**Instructions to follow**
Set down the listing below verbatim, but only from its first line through the line containing "lb.grid(P, 3, n+1, lambda a, b: 0.0, 0.2)".

**Data lines**
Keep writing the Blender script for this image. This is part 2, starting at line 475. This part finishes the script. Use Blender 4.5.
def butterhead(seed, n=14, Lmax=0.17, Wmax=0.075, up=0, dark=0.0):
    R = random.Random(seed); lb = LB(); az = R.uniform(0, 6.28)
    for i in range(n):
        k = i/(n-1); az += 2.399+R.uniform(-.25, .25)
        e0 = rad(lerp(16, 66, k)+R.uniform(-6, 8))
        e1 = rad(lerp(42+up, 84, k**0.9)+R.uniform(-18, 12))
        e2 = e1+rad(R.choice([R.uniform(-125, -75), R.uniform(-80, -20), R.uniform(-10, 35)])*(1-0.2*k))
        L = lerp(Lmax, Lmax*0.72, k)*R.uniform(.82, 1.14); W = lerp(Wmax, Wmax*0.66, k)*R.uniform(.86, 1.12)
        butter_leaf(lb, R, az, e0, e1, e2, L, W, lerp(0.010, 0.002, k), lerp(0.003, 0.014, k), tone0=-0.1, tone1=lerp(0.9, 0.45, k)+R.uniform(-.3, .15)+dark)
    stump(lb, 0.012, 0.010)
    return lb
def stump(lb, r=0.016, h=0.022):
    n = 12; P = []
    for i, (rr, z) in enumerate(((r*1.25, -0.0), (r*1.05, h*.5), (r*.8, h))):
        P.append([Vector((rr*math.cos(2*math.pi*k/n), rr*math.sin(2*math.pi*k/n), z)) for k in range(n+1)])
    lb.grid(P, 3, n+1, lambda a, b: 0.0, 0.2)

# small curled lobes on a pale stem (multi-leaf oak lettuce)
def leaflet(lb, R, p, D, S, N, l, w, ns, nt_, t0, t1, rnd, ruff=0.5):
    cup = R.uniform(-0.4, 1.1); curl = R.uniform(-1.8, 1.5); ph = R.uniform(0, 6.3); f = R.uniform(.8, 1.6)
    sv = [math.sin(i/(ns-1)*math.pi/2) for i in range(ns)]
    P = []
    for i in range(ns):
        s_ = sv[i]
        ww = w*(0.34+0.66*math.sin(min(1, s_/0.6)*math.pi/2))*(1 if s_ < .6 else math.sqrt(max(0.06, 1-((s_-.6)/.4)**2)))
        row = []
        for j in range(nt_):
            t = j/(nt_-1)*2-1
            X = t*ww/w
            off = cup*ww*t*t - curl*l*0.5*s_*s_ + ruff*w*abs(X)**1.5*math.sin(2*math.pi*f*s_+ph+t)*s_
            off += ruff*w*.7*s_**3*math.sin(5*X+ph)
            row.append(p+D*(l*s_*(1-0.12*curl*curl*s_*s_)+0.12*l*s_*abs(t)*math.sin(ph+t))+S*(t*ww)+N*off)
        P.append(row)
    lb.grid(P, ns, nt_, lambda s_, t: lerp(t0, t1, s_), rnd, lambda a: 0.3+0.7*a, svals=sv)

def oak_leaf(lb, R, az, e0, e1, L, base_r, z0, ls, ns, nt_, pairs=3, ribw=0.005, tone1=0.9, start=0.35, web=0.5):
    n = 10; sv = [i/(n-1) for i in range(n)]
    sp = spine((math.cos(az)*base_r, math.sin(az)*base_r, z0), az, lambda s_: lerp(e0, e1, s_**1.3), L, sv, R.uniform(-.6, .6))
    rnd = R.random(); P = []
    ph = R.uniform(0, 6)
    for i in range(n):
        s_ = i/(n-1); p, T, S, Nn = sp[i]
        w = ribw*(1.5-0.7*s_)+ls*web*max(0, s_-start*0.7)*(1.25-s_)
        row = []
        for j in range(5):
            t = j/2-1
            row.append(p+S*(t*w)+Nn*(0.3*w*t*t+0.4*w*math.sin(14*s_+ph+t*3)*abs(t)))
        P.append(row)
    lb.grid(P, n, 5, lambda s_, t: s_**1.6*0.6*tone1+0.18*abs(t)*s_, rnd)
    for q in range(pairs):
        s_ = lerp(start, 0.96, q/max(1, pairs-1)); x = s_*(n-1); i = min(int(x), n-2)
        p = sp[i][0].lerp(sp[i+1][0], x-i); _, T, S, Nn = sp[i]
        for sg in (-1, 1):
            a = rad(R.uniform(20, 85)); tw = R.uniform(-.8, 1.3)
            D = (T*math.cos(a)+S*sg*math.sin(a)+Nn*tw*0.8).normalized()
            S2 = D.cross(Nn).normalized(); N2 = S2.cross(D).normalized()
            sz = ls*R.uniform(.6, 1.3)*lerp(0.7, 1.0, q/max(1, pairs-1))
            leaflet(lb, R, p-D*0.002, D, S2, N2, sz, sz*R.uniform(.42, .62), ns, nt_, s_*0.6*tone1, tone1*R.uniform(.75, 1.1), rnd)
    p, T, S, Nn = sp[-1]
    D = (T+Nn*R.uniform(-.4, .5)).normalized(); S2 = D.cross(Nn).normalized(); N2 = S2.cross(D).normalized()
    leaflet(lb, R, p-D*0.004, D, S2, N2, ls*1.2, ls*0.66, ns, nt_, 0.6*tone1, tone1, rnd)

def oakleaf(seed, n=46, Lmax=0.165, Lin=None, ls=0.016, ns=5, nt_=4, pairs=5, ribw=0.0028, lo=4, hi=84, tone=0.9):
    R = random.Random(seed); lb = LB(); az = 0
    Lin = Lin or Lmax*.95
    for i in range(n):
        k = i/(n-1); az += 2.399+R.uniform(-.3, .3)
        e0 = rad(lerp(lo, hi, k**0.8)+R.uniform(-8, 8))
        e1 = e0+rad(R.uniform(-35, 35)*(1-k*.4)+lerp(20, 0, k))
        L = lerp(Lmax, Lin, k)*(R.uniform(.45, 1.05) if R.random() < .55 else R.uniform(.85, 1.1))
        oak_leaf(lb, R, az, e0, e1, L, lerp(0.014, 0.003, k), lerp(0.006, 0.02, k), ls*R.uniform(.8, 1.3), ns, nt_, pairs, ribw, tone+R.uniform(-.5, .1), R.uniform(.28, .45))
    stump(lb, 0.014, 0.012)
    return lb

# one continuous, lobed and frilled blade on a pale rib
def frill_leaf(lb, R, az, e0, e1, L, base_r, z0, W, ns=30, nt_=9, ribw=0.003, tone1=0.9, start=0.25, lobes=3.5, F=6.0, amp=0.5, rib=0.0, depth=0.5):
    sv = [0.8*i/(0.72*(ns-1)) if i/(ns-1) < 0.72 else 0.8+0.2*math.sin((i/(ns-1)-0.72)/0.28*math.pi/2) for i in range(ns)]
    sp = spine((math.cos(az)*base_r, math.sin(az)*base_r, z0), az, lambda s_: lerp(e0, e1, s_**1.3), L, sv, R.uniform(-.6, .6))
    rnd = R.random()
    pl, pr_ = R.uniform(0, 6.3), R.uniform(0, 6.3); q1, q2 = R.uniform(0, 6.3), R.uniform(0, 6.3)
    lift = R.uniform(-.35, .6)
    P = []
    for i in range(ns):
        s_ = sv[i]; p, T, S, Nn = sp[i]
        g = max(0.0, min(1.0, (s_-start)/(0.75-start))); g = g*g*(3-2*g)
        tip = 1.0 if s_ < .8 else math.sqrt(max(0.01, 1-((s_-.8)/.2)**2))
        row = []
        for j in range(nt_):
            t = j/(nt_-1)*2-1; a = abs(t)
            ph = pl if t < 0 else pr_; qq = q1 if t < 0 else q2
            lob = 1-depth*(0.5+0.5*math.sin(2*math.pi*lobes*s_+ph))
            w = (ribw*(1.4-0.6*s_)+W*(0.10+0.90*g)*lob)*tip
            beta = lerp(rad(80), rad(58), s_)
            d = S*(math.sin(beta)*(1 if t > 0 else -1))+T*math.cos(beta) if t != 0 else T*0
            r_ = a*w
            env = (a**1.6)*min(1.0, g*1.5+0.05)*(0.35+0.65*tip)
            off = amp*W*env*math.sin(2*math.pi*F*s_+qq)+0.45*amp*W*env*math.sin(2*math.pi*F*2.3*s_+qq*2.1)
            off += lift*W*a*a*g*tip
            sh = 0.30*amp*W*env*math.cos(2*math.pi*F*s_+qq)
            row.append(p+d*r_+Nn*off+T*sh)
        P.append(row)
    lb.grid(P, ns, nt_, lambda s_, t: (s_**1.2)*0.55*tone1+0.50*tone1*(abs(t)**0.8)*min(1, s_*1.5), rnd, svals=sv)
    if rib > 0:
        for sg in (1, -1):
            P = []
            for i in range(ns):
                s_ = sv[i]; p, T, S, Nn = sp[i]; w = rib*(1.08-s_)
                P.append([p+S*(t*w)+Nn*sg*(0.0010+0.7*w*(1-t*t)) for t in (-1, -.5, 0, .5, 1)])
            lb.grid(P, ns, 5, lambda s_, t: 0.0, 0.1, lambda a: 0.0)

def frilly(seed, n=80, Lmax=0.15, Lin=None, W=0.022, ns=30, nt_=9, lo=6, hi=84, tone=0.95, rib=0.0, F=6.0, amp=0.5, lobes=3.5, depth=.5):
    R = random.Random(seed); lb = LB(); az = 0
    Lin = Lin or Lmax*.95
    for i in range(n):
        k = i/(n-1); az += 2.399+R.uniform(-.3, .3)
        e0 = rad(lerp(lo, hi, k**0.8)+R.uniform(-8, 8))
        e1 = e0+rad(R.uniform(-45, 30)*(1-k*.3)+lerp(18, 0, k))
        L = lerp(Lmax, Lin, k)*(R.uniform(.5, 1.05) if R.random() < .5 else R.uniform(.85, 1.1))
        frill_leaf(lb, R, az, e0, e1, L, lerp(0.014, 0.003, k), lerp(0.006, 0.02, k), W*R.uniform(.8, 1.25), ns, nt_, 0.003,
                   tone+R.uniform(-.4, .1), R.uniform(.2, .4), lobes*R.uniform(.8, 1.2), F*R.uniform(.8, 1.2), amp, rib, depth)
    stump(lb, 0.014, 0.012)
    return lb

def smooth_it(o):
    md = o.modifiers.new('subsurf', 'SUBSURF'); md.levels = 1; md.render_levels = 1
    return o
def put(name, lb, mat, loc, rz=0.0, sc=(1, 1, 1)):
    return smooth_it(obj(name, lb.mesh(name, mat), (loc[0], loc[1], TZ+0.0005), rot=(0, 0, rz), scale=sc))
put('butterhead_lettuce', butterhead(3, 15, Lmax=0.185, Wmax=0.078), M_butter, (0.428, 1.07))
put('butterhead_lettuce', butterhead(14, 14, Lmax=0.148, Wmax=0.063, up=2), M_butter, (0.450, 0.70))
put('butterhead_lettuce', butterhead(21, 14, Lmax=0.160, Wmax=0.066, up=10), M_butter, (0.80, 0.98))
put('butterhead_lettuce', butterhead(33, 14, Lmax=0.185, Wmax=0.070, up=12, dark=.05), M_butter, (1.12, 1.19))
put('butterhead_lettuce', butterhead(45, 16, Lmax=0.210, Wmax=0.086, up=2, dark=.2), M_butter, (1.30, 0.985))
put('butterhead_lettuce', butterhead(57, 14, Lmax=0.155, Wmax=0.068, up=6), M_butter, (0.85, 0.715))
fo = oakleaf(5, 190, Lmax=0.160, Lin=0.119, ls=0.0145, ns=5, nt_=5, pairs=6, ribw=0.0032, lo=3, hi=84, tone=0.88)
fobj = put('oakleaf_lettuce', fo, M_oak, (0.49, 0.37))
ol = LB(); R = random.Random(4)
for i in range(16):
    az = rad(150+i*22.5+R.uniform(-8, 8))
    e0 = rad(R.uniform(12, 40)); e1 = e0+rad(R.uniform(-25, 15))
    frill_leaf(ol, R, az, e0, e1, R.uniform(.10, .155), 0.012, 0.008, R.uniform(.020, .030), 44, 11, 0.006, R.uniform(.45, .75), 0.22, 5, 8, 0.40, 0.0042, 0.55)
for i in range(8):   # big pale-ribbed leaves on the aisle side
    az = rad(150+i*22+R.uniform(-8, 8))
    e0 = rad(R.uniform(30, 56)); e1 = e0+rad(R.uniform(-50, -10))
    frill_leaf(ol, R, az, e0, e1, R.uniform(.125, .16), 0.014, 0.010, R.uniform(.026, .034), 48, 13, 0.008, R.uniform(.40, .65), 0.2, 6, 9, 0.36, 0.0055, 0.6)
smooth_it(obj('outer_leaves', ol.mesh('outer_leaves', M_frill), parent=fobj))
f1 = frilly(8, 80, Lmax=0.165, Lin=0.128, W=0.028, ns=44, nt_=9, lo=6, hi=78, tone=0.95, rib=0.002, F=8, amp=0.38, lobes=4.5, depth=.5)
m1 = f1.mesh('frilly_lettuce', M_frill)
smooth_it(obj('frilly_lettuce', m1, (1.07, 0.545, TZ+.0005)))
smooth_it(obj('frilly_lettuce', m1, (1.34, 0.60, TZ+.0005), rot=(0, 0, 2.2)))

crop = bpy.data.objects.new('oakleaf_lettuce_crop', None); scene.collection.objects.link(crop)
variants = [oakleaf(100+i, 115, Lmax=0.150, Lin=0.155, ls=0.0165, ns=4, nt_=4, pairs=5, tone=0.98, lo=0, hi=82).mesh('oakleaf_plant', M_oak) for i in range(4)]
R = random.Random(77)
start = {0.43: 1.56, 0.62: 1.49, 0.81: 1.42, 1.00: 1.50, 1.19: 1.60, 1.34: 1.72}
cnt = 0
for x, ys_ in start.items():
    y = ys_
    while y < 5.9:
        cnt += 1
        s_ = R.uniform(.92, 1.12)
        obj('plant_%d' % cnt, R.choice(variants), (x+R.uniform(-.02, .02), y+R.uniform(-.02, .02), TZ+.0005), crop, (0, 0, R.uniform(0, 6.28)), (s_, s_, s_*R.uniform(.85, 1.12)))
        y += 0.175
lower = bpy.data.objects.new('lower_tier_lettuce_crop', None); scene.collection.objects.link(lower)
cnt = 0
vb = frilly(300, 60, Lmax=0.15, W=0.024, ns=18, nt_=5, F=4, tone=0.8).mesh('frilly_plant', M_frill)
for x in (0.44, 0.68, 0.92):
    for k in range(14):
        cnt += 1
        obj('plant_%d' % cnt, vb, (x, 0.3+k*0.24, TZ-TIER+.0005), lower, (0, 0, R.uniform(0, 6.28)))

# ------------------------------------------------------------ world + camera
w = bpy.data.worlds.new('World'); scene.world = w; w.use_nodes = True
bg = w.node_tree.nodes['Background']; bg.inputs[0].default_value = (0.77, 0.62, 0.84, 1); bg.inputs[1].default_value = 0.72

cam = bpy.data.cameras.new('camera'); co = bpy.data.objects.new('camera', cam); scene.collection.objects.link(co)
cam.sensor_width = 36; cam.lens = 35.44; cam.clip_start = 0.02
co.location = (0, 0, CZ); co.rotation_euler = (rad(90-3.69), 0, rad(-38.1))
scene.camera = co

**The output**
Keep writing the Blender script for this image. This is part 2, starting at line 475. This part finishes the script. Use Blender 4.5.
def butterhead(seed, n=14, Lmax=0.17, Wmax=0.075, up=0, dark=0.0):
    R = random.Random(seed); lb = LB(); az = R.uniform(0, 6.28)
    for i in range(n):
        k = i/(n-1); az += 2.399+R.uniform(-.25, .25)
        e0 = rad(lerp(16, 66, k)+R.uniform(-6, 8))
        e1 = rad(lerp(42+up, 84, k**0.9)+R.uniform(-18, 12))
        e2 = e1+rad(R.choice([R.uniform(-125, -75), R.uniform(-80, -20), R.uniform(-10, 35)])*(1-0.2*k))
        L = lerp(Lmax, Lmax*0.72, k)*R.uniform(.82, 1.14); W = lerp(Wmax, Wmax*0.66, k)*R.uniform(.86, 1.12)
        butter_leaf(lb, R, az, e0, e1, e2, L, W, lerp(0.010, 0.002, k), lerp(0.003, 0.014, k), tone0=-0.1, tone1=lerp(0.9, 0.45, k)+R.uniform(-.3, .15)+dark)
    stump(lb, 0.012, 0.010)
    return lb
def stump(lb, r=0.016, h=0.022):
    n = 12; P = []
    for i, (rr, z) in enumerate(((r*1.25, -0.0), (r*1.05, h*.5), (r*.8, h))):
        P.append([Vector((rr*math.cos(2*math.pi*k/n), rr*math.sin(2*math.pi*k/n), z)) for k in range(n+1)])
    lb.grid(P, 3, n+1, lambda a, b: 0.0, 0.2)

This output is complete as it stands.